Juristisch ging es zunächst um die Frage, ob die Hilfen gegen Europarecht verstoßen, wie die Kläger meinen. Murswiek verwies auf die sogenannte "No bail out"-Klausel im Vertrag über die Arbeit der EU, wonach jeder Staat selbst für seine Schulden hafte. Franz Mayer, der Vertreter des Bundestags, entgegnete: "Die Klausel sagt nur, dass es keine Pflicht zur Hilfe gibt. Verboten ist eine Hilfe für andere Staaten allerdings nicht."

Keine reine Umverteilung

Doch Murswiek ließ nicht locker: "Hier wurde die Konzeption der Währungsunion völlig verändert und plötzlich eine Transferunion eingeführt – ganz ohne Vertragsänderung." Rechtsprofessor Ulrich Häde, der die Bundesregierung vertrat, wies das zurück. "Anders als beim deutschen Länderfinanzausgleich werden hier nicht einfach Gelder umverteilt." Vielmehr seien die Hilfskredite mit strengen Sparauflagen versehen, die ja auch zu Protesten geführt hätten.

Außerdem sei der vorläufige Rettungsschirm auf drei Jahre beschränkt. Ab 2013 solle dann ein ständiger "Stabilisierungsmechanismus" eingerichtet werden, für den dann auch die EU-Verträge geändert werden. Dietrich Murswiek regte an, dass Karlsruhe die europarechtlichen Fragen dem Europäischen Gerichtshof in Luxemburg vorlege. Richter Voßkuhle sagte nur, sein Senat werde darüber beraten.

Ausführlich diskutierten die Richter diesmal die Frage, ob die Klagen überhaupt zulässig sind – oder ob eine Verletzung individueller Grundrechte hier nur vorgeschoben wurde. Selbst die Karlsruher Richter schienen ihre europapolitische Zuständigkeit nicht unendlich ausweiten zu wollen.

Am Ende der Verhandlung sollte es dann vor allem um die Verantwortung des Bundestags gehen.
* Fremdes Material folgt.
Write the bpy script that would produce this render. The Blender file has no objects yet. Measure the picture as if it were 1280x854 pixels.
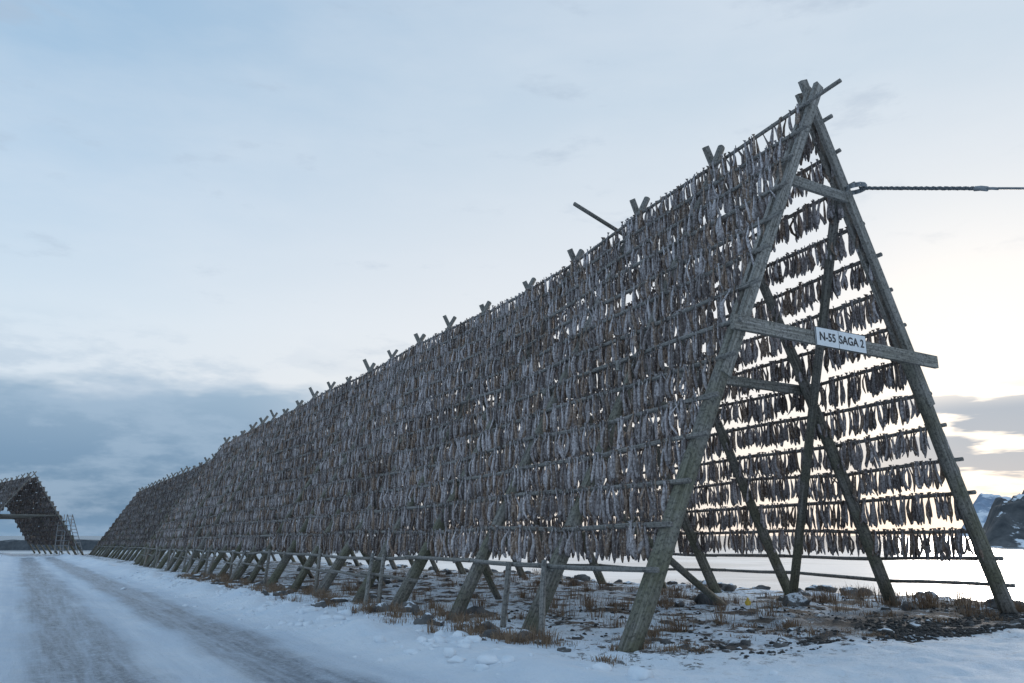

Die Kläger hielten die vom Bundestag beschlossenen Gesetze für "nichtig", weil die Abgeordneten von der Regierung mit "Untergangsszenarien" erpresst worden seien. Das wies der CDU-Abgeordnete Siegfried Kauder zurück: "Es gab zwar Zeitdruck, aber niemand wurde erpresst." Das Urteil soll in einigen Monaten verkündet werden.